TO BE DONE — Extract the lines from the first line of the records below through the line containing "mbv.build('vent_frame', M['blackgloss'], vt);", inclusive, and reproduce them exactly as written.
# start of SUPPLIED MATERIAL
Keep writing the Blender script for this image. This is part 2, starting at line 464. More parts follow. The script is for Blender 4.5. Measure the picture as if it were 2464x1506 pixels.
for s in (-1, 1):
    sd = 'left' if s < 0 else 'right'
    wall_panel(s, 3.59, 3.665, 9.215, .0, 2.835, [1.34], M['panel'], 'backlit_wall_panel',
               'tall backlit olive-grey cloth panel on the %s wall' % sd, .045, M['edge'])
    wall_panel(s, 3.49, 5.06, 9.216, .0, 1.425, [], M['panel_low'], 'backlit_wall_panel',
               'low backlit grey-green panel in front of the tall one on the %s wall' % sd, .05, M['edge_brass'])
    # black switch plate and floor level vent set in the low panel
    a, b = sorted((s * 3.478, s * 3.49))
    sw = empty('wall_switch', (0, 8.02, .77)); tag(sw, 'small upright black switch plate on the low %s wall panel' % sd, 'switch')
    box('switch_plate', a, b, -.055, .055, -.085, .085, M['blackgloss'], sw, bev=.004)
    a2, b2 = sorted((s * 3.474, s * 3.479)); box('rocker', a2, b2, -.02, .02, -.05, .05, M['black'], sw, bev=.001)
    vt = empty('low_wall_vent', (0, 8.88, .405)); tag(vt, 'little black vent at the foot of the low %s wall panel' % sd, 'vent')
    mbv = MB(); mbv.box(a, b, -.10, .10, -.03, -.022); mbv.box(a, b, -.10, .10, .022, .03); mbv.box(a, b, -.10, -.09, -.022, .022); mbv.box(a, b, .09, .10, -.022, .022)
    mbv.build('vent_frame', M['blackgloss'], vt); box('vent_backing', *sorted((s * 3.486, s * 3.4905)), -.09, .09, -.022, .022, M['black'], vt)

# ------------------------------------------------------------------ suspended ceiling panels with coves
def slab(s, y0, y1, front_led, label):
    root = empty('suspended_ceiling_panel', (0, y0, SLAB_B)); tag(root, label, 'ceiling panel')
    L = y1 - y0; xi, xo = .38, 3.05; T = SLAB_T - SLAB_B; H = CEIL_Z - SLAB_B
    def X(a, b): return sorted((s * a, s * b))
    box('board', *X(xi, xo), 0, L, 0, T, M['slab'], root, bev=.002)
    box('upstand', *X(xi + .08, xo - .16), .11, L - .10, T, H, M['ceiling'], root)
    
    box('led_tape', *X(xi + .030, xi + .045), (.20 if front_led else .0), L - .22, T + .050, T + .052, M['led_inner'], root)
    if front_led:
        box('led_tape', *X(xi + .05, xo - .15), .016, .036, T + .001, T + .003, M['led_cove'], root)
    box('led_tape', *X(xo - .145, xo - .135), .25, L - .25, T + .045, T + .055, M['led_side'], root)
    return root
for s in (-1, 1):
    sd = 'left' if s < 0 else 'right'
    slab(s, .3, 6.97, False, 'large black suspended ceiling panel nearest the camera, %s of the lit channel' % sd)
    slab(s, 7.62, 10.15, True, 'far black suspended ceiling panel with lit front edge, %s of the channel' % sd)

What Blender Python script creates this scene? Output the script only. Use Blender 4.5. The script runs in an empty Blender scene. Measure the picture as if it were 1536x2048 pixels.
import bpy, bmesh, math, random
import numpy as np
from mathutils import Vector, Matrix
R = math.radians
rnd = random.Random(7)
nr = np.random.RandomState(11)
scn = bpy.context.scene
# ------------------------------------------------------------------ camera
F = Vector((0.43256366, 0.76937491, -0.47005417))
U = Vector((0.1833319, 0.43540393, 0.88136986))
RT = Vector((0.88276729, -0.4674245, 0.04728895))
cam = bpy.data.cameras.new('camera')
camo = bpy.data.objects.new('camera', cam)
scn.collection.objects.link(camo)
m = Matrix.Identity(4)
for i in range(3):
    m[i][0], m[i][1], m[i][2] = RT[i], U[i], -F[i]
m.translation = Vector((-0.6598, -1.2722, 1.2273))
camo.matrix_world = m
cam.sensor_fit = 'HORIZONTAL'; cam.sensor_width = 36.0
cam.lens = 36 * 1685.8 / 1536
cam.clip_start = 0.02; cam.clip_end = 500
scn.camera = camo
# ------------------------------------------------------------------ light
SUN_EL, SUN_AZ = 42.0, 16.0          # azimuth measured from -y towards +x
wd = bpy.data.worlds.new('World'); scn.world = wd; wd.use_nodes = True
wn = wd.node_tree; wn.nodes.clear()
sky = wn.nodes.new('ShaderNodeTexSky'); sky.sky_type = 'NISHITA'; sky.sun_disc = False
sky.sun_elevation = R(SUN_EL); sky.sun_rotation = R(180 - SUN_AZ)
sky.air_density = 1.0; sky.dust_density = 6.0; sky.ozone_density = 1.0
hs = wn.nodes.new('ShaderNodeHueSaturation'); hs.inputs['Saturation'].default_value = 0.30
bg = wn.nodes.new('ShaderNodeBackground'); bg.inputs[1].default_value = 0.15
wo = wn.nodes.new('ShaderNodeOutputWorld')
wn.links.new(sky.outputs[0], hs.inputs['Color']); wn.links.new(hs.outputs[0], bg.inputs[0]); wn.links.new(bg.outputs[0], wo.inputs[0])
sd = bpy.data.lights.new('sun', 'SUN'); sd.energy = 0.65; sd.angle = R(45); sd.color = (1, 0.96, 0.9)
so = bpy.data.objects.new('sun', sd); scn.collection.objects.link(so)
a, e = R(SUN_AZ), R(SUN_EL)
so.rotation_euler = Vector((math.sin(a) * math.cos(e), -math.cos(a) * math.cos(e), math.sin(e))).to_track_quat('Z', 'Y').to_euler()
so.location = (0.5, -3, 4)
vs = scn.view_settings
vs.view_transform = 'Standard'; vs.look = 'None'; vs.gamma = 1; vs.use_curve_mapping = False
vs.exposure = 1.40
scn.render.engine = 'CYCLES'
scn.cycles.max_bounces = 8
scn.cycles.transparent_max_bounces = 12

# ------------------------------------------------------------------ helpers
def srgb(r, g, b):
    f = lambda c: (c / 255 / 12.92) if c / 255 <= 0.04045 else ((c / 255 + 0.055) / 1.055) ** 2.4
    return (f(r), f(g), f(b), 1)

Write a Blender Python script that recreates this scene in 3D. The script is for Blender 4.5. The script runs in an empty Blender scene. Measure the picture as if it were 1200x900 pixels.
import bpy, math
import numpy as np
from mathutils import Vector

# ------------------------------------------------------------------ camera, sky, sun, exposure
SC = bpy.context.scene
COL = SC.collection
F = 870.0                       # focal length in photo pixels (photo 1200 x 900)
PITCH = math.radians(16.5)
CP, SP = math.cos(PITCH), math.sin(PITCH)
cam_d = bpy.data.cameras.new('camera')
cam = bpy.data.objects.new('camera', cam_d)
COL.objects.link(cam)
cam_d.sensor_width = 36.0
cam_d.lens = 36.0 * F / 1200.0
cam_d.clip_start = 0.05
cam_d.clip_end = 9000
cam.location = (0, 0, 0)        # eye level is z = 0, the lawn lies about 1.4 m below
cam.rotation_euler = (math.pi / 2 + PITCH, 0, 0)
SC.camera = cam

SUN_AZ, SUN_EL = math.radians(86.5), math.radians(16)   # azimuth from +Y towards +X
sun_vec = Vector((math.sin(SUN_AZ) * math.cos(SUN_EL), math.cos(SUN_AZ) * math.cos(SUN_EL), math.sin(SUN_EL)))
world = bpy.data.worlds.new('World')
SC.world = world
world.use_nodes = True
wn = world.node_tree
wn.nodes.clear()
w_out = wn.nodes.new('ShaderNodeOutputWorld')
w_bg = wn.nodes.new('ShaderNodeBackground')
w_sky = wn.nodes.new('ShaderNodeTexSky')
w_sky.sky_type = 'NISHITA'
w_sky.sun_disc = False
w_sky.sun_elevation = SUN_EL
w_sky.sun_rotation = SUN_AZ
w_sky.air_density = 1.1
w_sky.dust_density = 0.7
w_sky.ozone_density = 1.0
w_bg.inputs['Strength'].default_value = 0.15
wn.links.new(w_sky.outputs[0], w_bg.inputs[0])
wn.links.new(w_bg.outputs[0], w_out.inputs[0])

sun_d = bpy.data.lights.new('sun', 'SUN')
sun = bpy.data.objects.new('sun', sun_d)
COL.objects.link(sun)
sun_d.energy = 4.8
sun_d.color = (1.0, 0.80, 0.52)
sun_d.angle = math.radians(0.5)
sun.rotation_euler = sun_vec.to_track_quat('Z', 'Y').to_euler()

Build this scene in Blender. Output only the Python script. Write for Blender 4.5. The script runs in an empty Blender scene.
# end of SUPPLIED MATERIAL
EXERCISE OUTPUT —
Keep writing the Blender script for this image. This is part 2, starting at line 464. More parts follow. The script is for Blender 4.5. Measure the picture as if it were 2464x1506 pixels.
for s in (-1, 1):
    sd = 'left' if s < 0 else 'right'
    wall_panel(s, 3.59, 3.665, 9.215, .0, 2.835, [1.34], M['panel'], 'backlit_wall_panel',
               'tall backlit olive-grey cloth panel on the %s wall' % sd, .045, M['edge'])
    wall_panel(s, 3.49, 5.06, 9.216, .0, 1.425, [], M['panel_low'], 'backlit_wall_panel',
               'low backlit grey-green panel in front of the tall one on the %s wall' % sd, .05, M['edge_brass'])
    # black switch plate and floor level vent set in the low panel
    a, b = sorted((s * 3.478, s * 3.49))
    sw = empty('wall_switch', (0, 8.02, .77)); tag(sw, 'small upright black switch plate on the low %s wall panel' % sd, 'switch')
    box('switch_plate', a, b, -.055, .055, -.085, .085, M['blackgloss'], sw, bev=.004)
    a2, b2 = sorted((s * 3.474, s * 3.479)); box('rocker', a2, b2, -.02, .02, -.05, .05, M['black'], sw, bev=.001)
    vt = empty('low_wall_vent', (0, 8.88, .405)); tag(vt, 'little black vent at the foot of the low %s wall panel' % sd, 'vent')
    mbv = MB(); mbv.box(a, b, -.10, .10, -.03, -.022); mbv.box(a, b, -.10, .10, .022, .03); mbv.box(a, b, -.10, -.09, -.022, .022); mbv.box(a, b, .09, .10, -.022, .022)
    mbv.build('vent_frame', M['blackgloss'], vt); box('vent_backing', *sorted((s * 3.486, s * 3.4905)), -.09, .09, -.022, .022, M['black'], vt)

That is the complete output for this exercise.